Allah ‘azza wa jalla berfirman,
وَإِذۡ قُلۡنَا لِلۡمَلَٰٓئِكَةِ ٱسۡجُدُواْ لِأٓدَمَ فَسَجَدُوٓاْ إِلَّآ إِبۡلِيسَ أَبَىٰ وَٱسۡتَكۡبَرَ وَكَانَ مِنَ ٱلۡكَٰفِرِينَ ٣٤
Dan (ingatlah) ketika Kami berfirman kepada para
malaikat, “Sujudlah kamu kepada Adam,” maka sujudlah mereka kecuali Iblis; ia
enggan dan takabur dan adalah ia termasuk golongan orang-orang yang
kafir. (al-Baqarah: 34)
Syaikhul Islam berkata, “… Seseorang tidak menentang
kewajibannya tetapi tidak mau melakukannya karena sombong, iri, atau benci
kepada Allah ‘azza wa jalla dan Rasul-Nya. Dia berkata, ‘Saya
tahu bahwa Allah ‘azza wa jalla mewajibkannya atas muslimin,
dan Nabi shallallahu ‘alaihi wa sallam jujur saat menyampaikan
al-Qur’an.’
Akan tetapi, orang ini tidak mau melakukannya karena
sombong, iri terhadap Rasul shallallahu ‘alaihi wa sallam, fanatik
terhadap keyakinannya, atau benci terhadap ajaran yang dibawa oleh beliau shallallahu
‘alaihi wa sallam, dia juga kafir menurut kesepakatan ulama.
Sebab, sesungguhnya ketika tidak mau sujud sebagaimana
yang diperintahkan, Iblis tidak mengingkari kewajibannya karena Allah ‘azza
wa jalla langsung bicara dengannya. Akan tetapi, dia menolak dan
sombong. Jadilah dia tergolong makhluk yang kafir.”(Kutub wa
Rasail wa Fatawa, Ahmad bin Abdul Halim)
Seorang liberalis sangat rawanterjatuh pada kekafiran
semacam ini. Dengan prinsip rasionalnya, dia mengultuskan akal. Akhirnya,
kebaikan dan kebenaran adalah yang sesuai dengan akalnya, dan yang salah adalah
yang tidak sesuai dengan akalnya. Akan sangat mungkin seorang liberalis
merendahkan pihak lain. Sangat mungkin pula dia menolak mengikuti syariat Islam
dalam hal tertentu karena unsur kesombongan.
Tidak jarang kita dapati orang-orang liberal mengejek,
menghina, dan mengolok-olok pihak lain yang sedang melaksanakan syariat Islam.
Ini merupakan sikap sombong.
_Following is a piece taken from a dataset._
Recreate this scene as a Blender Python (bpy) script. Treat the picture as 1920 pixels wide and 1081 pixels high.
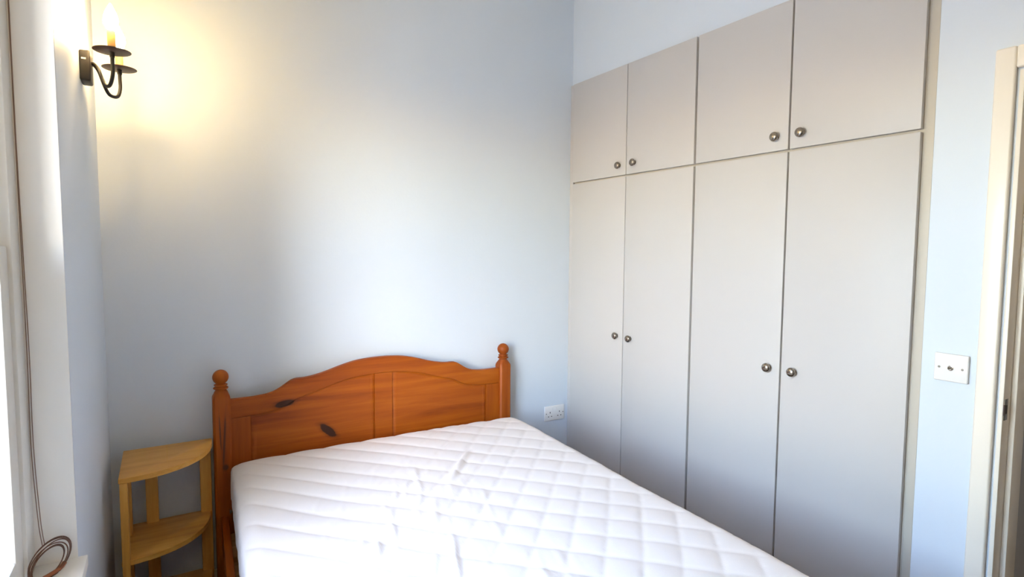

Kemudian di atas kesombongannya tersebut, dia
tidak mau tunduk kepada syariat, sama dengan sikap Iblis.
Ditulis oleh al-Ustadz Qomar Suaidi, Lc
Membolehkan di sini bermakna ‘menghalalkan’, lawan
dari ‘mengharamkan’. Berbeda hukumnya saat seseorang yang hidup dalam sebuah
negara berkata, ‘Di sini boleh saja seorang beragama Nasrani.’ Maksudnya, dia
menceritakan bahwa aturan dalam negara tersebut membolehkan seseorang untuk
beragama selain Islam, tidak berarti dia berkeyakinan boleh dan halalnya
seseorang beragama dengan selain Islam.
Seorang muslim, secara keyakinan agamanya tetap
meyakini setiap orang di mana pun berada wajib beragama Islam, dan bahwa yang
tidak beragama Islam berarti dia kafir.
Sebagai contoh, di negeri muslimin, seorang Nasrani
tetap boleh hidup berdamai dengan muslimin. Dia berstatus sebagai kafir dzimmi,
tetap dalam agamanya dan dijaga serta dilindungi oleh pemerintah Islam dengan
dia membayar jizyah. Namun, seorang muslim secara agama tetap
berkeyakinan bahwa Nasrani tersebut salah dalam beragama dan melanggar hukum
Allah ‘azza wa jalla dalam hal kewajiban untuk beragama Islam.